▶ **PROBLEM DESCRIPTION**:
Pictures in the data below are not part of the copy; transcribe everything else exactly.

▶ **STORED DATA**:

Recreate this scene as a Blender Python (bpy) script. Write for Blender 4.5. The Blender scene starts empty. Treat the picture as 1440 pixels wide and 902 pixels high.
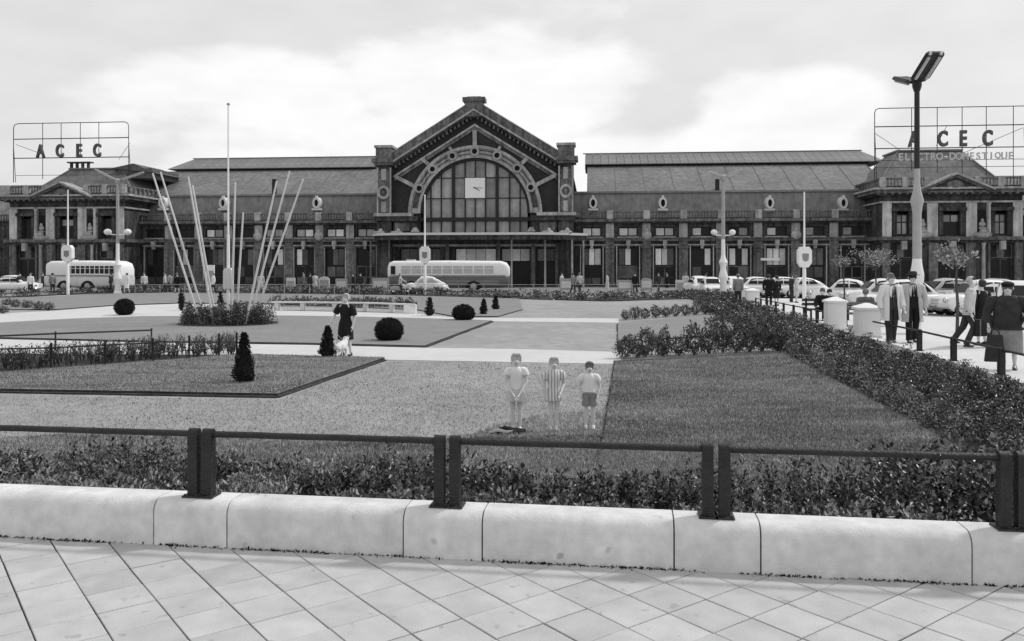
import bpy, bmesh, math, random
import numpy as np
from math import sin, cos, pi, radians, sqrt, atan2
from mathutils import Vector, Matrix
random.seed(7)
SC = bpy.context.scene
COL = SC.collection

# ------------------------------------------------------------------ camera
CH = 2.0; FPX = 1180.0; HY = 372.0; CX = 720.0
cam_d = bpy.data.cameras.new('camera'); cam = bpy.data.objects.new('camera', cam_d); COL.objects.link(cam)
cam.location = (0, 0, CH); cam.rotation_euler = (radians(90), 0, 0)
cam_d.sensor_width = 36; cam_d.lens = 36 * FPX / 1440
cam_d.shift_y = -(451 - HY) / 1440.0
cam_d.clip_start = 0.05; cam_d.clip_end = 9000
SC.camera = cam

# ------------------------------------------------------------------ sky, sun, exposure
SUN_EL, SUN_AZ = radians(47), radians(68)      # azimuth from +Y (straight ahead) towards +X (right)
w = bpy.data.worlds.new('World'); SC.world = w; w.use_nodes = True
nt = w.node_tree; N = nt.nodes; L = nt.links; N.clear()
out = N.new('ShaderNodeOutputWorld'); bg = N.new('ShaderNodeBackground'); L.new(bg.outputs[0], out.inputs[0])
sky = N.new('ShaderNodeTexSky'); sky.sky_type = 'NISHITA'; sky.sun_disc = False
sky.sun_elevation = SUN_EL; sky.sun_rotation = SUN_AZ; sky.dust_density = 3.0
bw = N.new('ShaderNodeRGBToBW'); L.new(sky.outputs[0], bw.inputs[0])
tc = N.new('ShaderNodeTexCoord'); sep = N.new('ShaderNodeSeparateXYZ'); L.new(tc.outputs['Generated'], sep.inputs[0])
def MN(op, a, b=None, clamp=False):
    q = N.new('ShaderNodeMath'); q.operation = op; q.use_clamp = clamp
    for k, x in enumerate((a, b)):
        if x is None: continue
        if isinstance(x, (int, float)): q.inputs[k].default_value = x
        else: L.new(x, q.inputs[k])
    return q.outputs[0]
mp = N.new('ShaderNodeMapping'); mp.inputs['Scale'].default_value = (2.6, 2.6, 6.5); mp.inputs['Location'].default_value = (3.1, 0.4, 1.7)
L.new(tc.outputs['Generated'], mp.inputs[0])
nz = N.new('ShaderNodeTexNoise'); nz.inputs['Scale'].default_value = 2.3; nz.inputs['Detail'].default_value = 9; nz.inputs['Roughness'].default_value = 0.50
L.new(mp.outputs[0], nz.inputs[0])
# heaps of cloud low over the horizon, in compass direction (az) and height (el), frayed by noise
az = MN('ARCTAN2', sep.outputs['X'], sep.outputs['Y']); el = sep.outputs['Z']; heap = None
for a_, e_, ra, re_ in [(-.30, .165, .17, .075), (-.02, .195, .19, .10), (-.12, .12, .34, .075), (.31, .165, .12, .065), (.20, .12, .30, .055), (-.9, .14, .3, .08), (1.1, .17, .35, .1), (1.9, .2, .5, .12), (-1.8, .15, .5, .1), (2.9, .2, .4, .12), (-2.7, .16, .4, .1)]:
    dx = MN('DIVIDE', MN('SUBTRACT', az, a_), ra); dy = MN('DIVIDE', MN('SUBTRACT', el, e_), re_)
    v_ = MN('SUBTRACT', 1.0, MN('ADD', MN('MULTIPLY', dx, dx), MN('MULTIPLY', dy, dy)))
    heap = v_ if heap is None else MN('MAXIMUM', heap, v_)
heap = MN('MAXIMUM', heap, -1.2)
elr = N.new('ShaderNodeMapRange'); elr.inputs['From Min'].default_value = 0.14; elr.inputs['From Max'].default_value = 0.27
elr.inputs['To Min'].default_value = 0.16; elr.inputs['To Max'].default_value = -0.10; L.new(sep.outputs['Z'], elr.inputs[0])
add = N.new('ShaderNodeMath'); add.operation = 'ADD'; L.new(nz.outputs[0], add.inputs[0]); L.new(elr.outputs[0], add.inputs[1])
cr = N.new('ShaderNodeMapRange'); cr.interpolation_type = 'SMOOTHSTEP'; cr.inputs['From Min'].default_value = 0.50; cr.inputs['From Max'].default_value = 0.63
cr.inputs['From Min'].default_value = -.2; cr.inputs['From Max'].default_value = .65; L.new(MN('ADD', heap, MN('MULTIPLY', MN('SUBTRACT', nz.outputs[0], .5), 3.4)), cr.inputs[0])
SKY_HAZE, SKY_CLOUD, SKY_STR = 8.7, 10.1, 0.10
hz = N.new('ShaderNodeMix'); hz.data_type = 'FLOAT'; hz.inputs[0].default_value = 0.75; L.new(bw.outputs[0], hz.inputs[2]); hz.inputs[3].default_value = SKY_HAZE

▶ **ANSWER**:
Recreate this scene as a Blender Python (bpy) script. Write for Blender 4.5. The Blender scene starts empty. Treat the picture as 1440 pixels wide and 902 pixels high.
import bpy, bmesh, math, random
import numpy as np
from math import sin, cos, pi, radians, sqrt, atan2
from mathutils import Vector, Matrix
random.seed(7)
SC = bpy.context.scene
COL = SC.collection

# ------------------------------------------------------------------ camera
CH = 2.0; FPX = 1180.0; HY = 372.0; CX = 720.0
cam_d = bpy.data.cameras.new('camera'); cam = bpy.data.objects.new('camera', cam_d); COL.objects.link(cam)
cam.location = (0, 0, CH); cam.rotation_euler = (radians(90), 0, 0)
cam_d.sensor_width = 36; cam_d.lens = 36 * FPX / 1440
cam_d.shift_y = -(451 - HY) / 1440.0
cam_d.clip_start = 0.05; cam_d.clip_end = 9000
SC.camera = cam

# ------------------------------------------------------------------ sky, sun, exposure
SUN_EL, SUN_AZ = radians(47), radians(68)      # azimuth from +Y (straight ahead) towards +X (right)
w = bpy.data.worlds.new('World'); SC.world = w; w.use_nodes = True
nt = w.node_tree; N = nt.nodes; L = nt.links; N.clear()
out = N.new('ShaderNodeOutputWorld'); bg = N.new('ShaderNodeBackground'); L.new(bg.outputs[0], out.inputs[0])
sky = N.new('ShaderNodeTexSky'); sky.sky_type = 'NISHITA'; sky.sun_disc = False
sky.sun_elevation = SUN_EL; sky.sun_rotation = SUN_AZ; sky.dust_density = 3.0
bw = N.new('ShaderNodeRGBToBW'); L.new(sky.outputs[0], bw.inputs[0])
tc = N.new('ShaderNodeTexCoord'); sep = N.new('ShaderNodeSeparateXYZ'); L.new(tc.outputs['Generated'], sep.inputs[0])
def MN(op, a, b=None, clamp=False):
    q = N.new('ShaderNodeMath'); q.operation = op; q.use_clamp = clamp
    for k, x in enumerate((a, b)):
        if x is None: continue
        if isinstance(x, (int, float)): q.inputs[k].default_value = x
        else: L.new(x, q.inputs[k])
    return q.outputs[0]
mp = N.new('ShaderNodeMapping'); mp.inputs['Scale'].default_value = (2.6, 2.6, 6.5); mp.inputs['Location'].default_value = (3.1, 0.4, 1.7)
L.new(tc.outputs['Generated'], mp.inputs[0])
nz = N.new('ShaderNodeTexNoise'); nz.inputs['Scale'].default_value = 2.3; nz.inputs['Detail'].default_value = 9; nz.inputs['Roughness'].default_value = 0.50
L.new(mp.outputs[0], nz.inputs[0])
# heaps of cloud low over the horizon, in compass direction (az) and height (el), frayed by noise
az = MN('ARCTAN2', sep.outputs['X'], sep.outputs['Y']); el = sep.outputs['Z']; heap = None
for a_, e_, ra, re_ in [(-.30, .165, .17, .075), (-.02, .195, .19, .10), (-.12, .12, .34, .075), (.31, .165, .12, .065), (.20, .12, .30, .055), (-.9, .14, .3, .08), (1.1, .17, .35, .1), (1.9, .2, .5, .12), (-1.8, .15, .5, .1), (2.9, .2, .4, .12), (-2.7, .16, .4, .1)]:
    dx = MN('DIVIDE', MN('SUBTRACT', az, a_), ra); dy = MN('DIVIDE', MN('SUBTRACT', el, e_), re_)
    v_ = MN('SUBTRACT', 1.0, MN('ADD', MN('MULTIPLY', dx, dx), MN('MULTIPLY', dy, dy)))
    heap = v_ if heap is None else MN('MAXIMUM', heap, v_)
heap = MN('MAXIMUM', heap, -1.2)
elr = N.new('ShaderNodeMapRange'); elr.inputs['From Min'].default_value = 0.14; elr.inputs['From Max'].default_value = 0.27
elr.inputs['To Min'].default_value = 0.16; elr.inputs['To Max'].default_value = -0.10; L.new(sep.outputs['Z'], elr.inputs[0])
add = N.new('ShaderNodeMath'); add.operation = 'ADD'; L.new(nz.outputs[0], add.inputs[0]); L.new(elr.outputs[0], add.inputs[1])
cr = N.new('ShaderNodeMapRange'); cr.interpolation_type = 'SMOOTHSTEP'; cr.inputs['From Min'].default_value = 0.50; cr.inputs['From Max'].default_value = 0.63
cr.inputs['From Min'].default_value = -.2; cr.inputs['From Max'].default_value = .65; L.new(MN('ADD', heap, MN('MULTIPLY', MN('SUBTRACT', nz.outputs[0], .5), 3.4)), cr.inputs[0])
SKY_HAZE, SKY_CLOUD, SKY_STR = 8.7, 10.1, 0.10
hz = N.new('ShaderNodeMix'); hz.data_type = 'FLOAT'; hz.inputs[0].default_value = 0.75; L.new(bw.outputs[0], hz.inputs[2]); hz.inputs[3].default_value = SKY_HAZE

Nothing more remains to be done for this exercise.